The municipal administration and mob then demolished the Sufi shrine,
and immediately built a tar road drive over it. Their triumphant mood
revived memories of the Babri Masjid demolition and that of the razing
of the Wali Gujarati dargah in Ahmedabad in 2002, except that this
operation was openly planned and executed by the state administration
itself.
The widespread dismay and outrage that followed was countered by
authorities, by describing the demolition as part of a routine
administrative exercise to widen roads and ‘beautify’ the
city. It was claimed that several temples had similarly been peacefully
demolished with no protest, and the Muslims by implication were painted
as opposed to development, violent and regressive. This communal
subterfuge was uncritically relayed by large sections of the media, and
remains the popular perception of the violent events in Vadodara,
because it fits and fuels prevailing communal stereotypes.
What the authorities hid was firstly that the Hindu temples that were
demolished were mostly ‘deras’ or tiny private temples
built in recent years. We took photographs of at least 20 temples,
mostly in the vicinity of police stations or the municipal headquarters
that indeed blocked the roads, and incidentally one inside the office
premises of the Police Commissioner, but there was no demand to
demolish these temples. Further, at least two much more substantial
Muslim shrines had also been demolished, with no protest by the Muslim
community.
Further, there is evidence that this dargah is several hundred years
old, and probably it predates the city of Vadodara itself. Therefore by
no definition can it be described as an encroachment. If at all, it was
the city that encroached on the shrine! There are records of a city
survey undertaken in 1912 by the erstwhile Gaekwad ruler, copies of
which we acquired, that clearly show presence of the shrine.
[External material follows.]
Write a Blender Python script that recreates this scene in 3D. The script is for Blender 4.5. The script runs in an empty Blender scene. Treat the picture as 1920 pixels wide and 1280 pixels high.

An act of
Parliament passed after the traumatic demolition of the Babri Masjid in
1992, lays down that the status quo cannot be altered of religious
structures that existed in 1947. This makes the officially sanctioned
demolition not only communally motivated, but also in violation of the
law of the land.
Finally, the dargah did not actually obstruct traffic, as it was close
to the pavement, and in any case traffic was constrained by the
adjacent narrow Champaner Darwaza. Despite this, in the interests of
peace Muslim leaders agreed to drastically reduce the structure, but
once again the authorities hid this offer.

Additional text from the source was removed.